In an increasingly global marketplace, governments around the world are focussing on where profits are taxed and where they should be taxed. In 2013, the OECD and G20 countries agreed to adopt a 15 point action plan to address tax base erosion and profit shifting (“BEPS”). The first set of reports and recommendations to address seven of these actions has been released this week.
The BEPS project is the most significant reform of international tax ever and will have an impact on every global business. The released reports confirm the strong and, on some points, aggressive stance that the international community is taking in respect of the project as, despite contrary expectations, there has been no “watering down” of the original proposals.
This initial set of reports and recommendations contain a fundamental change for global businesses, requiring country-by-country reporting to provide governments with information on the global allocation of profits, economic activity and taxes. It also addresses common abuses of the tax systems and looks at the legal aspects of actually implementing the changes, as well as assessing which challenges of the digital economy need to be addressed in subsequent reports.
The reports achieve a consensus on key measures to address BEPS but are also mindful of the need to provide certainty for taxpayers and a fair tax environment for businesses.
Our corporate tax expert, Helen Mallalieu, commented: “This publication represents an important milestone in the BEPS project and sends a strong message on the commitment of the OECD and the G20 to it. The next stage contains some more controversial areas and will require continued commitment and collaboration from all parties to ensure its success.”

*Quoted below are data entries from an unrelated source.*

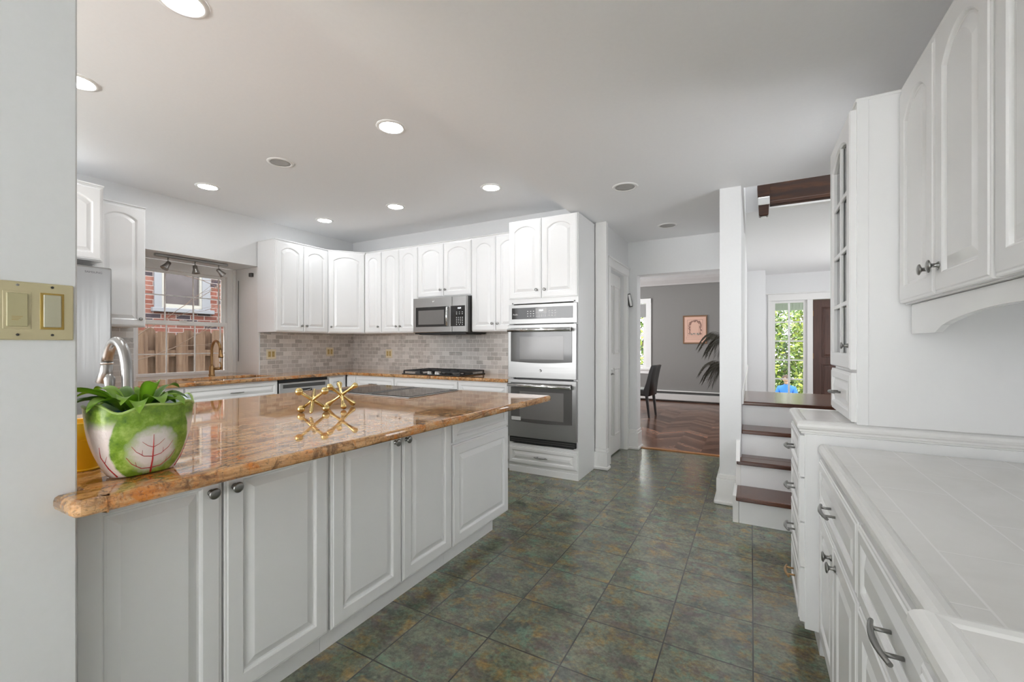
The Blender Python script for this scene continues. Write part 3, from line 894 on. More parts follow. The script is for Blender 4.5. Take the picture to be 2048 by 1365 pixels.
# ================================================================== LEFT (WINDOW) WALL BASE RUN
def left_base(y0, y1, label, items, grp='base cabinets of the kitchen wall run'):
    t = thing('base_cabinet', label, 'cabinet', (-4.34, y0, 0), R90, grp)
    body(t, y1 - y0, .60, .848, .10)
    for it in items:
        k, a, b, c, d = it[:5]
        if k == 'drawer': add_drawer(t, a - y0, b - y0, c, d, it[5], kmat=PEWT)
        else: add_door(t, a - y0, b - y0, c, d, 0, (it[5][0] - y0, it[5][1]), kmat=PEWT)
    return t
left_base(1.425, 1.932, 'white base cabinet between the fridge and the window sink cabinet', [('drawer', 1.43, 1.924, .685, .835, True), ('door', 1.43, 1.924, .11, .675, (1.88, .62))])
left_base(1.934, 2.785, 'wide white sink base cabinet under the window', [('drawer', 1.941, 2.778, .685, .835, True), ('door', 1.941, 2.355, .11, .675, (2.31, .62)), ('door', 2.362, 2.778, .11, .675, (2.41, .62))])
left_base(3.40, 3.66, 'narrow white base cabinet right of the dishwasher', [('door', 3.41, 3.618, .11, .835, (3.52, .775))])
# dishwasher
dw = thing('dishwasher', 'stainless dishwasher with black control strip under the left counter', 'dishwasher', (-4.33, 2.795, 0), R90)
M().box(0, .595, .01, .58, .02, .845).obj('body', DARKST, dw)
M().box(0, .595, -.012, .01, .10, .815, .004).obj('door', STEEL, dw)
M().box(.002, .593, .0, .02, .82, .846, .002).obj('top_trim', BLACK, dw)
M().box(.04, .555, -.016, -.012, .755, .795, .001).obj('control_strip', DARKST, dw)
M().box(.21, .385, -.0145, -.011, .700, .738, .003).obj('handle_recess', BLACK, dw)
m = M(); m.tube([(.22, -.016, .735), (.25, -.022, .720), (.30, -.024, .714), (.35, -.022, .720), (.375, -.016, .735)], .004, 8); m.obj('handle', CHROME, dw)

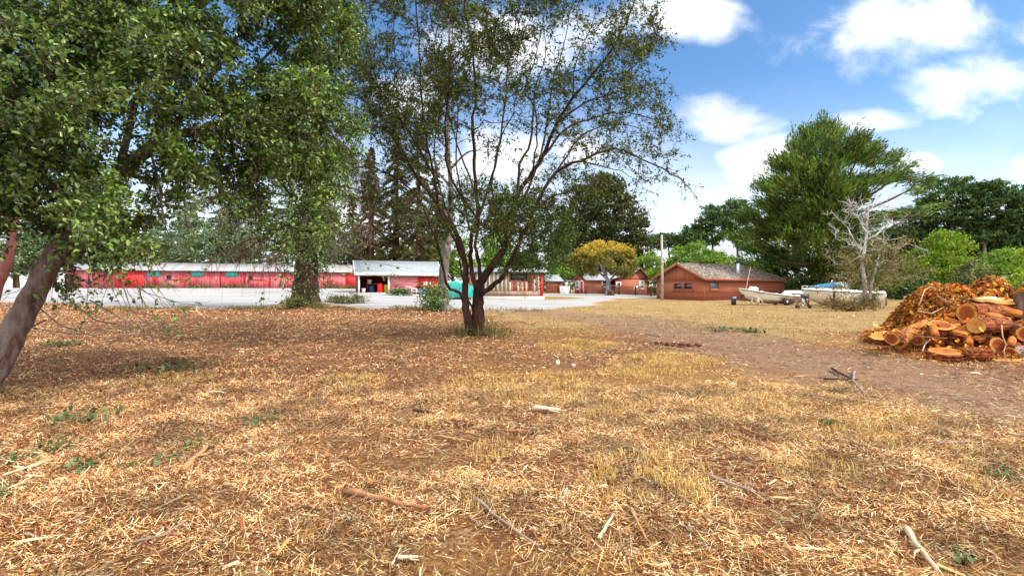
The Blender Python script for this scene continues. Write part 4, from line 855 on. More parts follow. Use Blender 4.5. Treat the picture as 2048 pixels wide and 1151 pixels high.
# outboard motor on a dolly
q = np.array(((1607 - 1024) / 1024 * 37.5, 37.5, 0)); q[2] = gz(*q[:2]); om = thing('outboard_motor', 'grey outboard motor clamped on a rusty wheeled stand', 'outboard motor', q, .2)
MB().lathe([(.02, .0), (.08, .02), (.1, .1), (.02, .16)], 12, (-.08, 0, .12)).build('gearcase', ALU, om)
b = MB(); b.hexa([(-.13, -.05, .2), (.03, -.05, .2), (.03, .05, .2), (-.13, .05, .2), (-.16, -.08, .8), (.06, -.08, .8), (.06, .08, .8), (-.16, .08, .8)]); b.build('leg', ALU, om)
b = MB(); b.hexa([(-.2, -.15, .8), (.34, -.15, .72), (.34, .15, .72), (-.2, .15, .8), (-.12, -.12, 1.05), (.42, -.10, 1.05), (.42, .10, 1.05), (-.12, .12, 1.05)]); b.build('cowl', mat('dark_cowl', [(.03, .028, .03), (.08, .07, .07)], rough=.5), om)
b = MB(); b.tube([(-.1, 0, .86), (-.55, .05, .94), (-.75, .05, .93)], [.03, .03, .04], 7); b.build('tiller', GEL, om)
b = MB(); b.beam((-.65, 0, .2), (.45, 0, .2), .06); b.beam((-.62, 0, .2), (-.2, 0, .72), .06); b.beam((.5, 0, -.1), (.12, 0, .8), .07); b.beam((.5, .1, .2), (.55, .1, .75), .06); b.beam((-.35, 0, .2), (-.38, 0, -.12), .06); b.build('stand', RUST, om)
for xx in (-.6, .5): MB().lathe([(.03, -.04), (.13, -.04), (.15, 0), (.13, .05), (.03, .05)], 16, (xx, -.06, .15), 'y').build('wheel', BLACK, om)

# ------------------------------------------------------------------ wood pile
BARK = mat('red_bark', [(0.056, 0.017, 0.006), (0.178, 0.040, 0.009), (0.357, 0.084, 0.012)], scale=7, detail=9, rough=.95, bump=1., bscale=18, stretch=(1.4, 1.4, .25), lo=.36, hi=.66)
BARKG = mat('grey_bark', [(.08, .055, .045), (.2, .15, .12), (.30, .24, .20)], scale=6, detail=9, rough=.95, bump=1., stretch=(1, 1, .4))
LOGS = []
def cutwood(name, inner, outer):
    m = bpy.data.materials.new(name); m.use_nodes = True; t = NT(m.node_tree); t.n.clear()
    g = t.node('ShaderNodeTexCoord'); v = t.node('ShaderNodeVectorMath', {0: g.outputs['Generated'], 1: (-.5, -.5, 0)}, operation='ADD').outputs[0]
    v = t.node('ShaderNodeVectorMath', {0: v, 1: (2, 2, 0)}, operation='MULTIPLY').outputs[0]
    r = t.node('ShaderNodeVectorMath', {0: v}, operation='LENGTH').outputs['Value']; nz = t.noise(g.outputs['Object'], 9, 5)
    r = t.math('ADD', r, t.math('MULTIPLY', t.math('SUBTRACT', nz, .5), .28))
    c = t.ramp(r, [(0, tuple(q * .75 for q in inner)), (.5, inner), (.64, inner), (.76, outer), (.93, tuple(q * .9 for q in outer)), (1., (.12, .03, .012))])
    ring = t.math('FRACT', t.math('MULTIPLY', r, 11.)); c = t.mix(t.math('MULTIPLY', t.sstep(ring, .6, 1.), .3), c, tuple(q * .5 for q in inner))
    sv = t.node('ShaderNodeSeparateXYZ', {0: v}).outputs; an = t.math('ARCTAN2', sv[1], sv[0])
    cr = t.noise(t.node('ShaderNodeCombineXYZ', {0: t.math('MULTIPLY', an, 3.), 1: t.math('MULTIPLY', r, .5), 2: 0.}).outputs[0], 2.2, 4, .6)
    c = t.mix(t.math('MULTIPLY', t.sstep(cr, .60, .70), .7), c, (.09, .03, .012))
    c = t.mix(t.math('MULTIPLY', t.sstep(t.noise(g.outputs['Object'], 5, 6, .7), .5, .66), .65), c, tuple(q * .45 for q in inner))
    c = t.node('ShaderNodeHueSaturation', {'Value': t.math('ADD', .7, t.math('MULTIPLY', t.noise(g.outputs['Object'], 22, 4), .6)), 'Color': c}).outputs[0]
    p = t.node('ShaderNodeBsdfPrincipled', {'Base Color': c, 'Roughness': .8, 'Specular IOR Level': .2})
    b = t.node('ShaderNodeBump', {'Height': t.math('ADD', ring, t.noise(g.outputs['Object'], 40, 4)), 'Strength': .4, 'Distance': .01}).outputs[0]; t.l.new(b, p.inputs['Normal'])
    t.node('ShaderNodeOutputMaterial', {0: p.outputs[0]}); return m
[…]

Reports addressing the other action points and any further impact that these will have on the released recommendations are due to be published by September 2015. Once these have been finalised, the measures will be implemented in each jurisdiction, although countries will retain their sovereignty over tax matters and may implement the measures in different manners. It therefore remains to be seen whether this will create additional administration for businesses, for example if different jurisdictions require different information for the country-by-country reporting.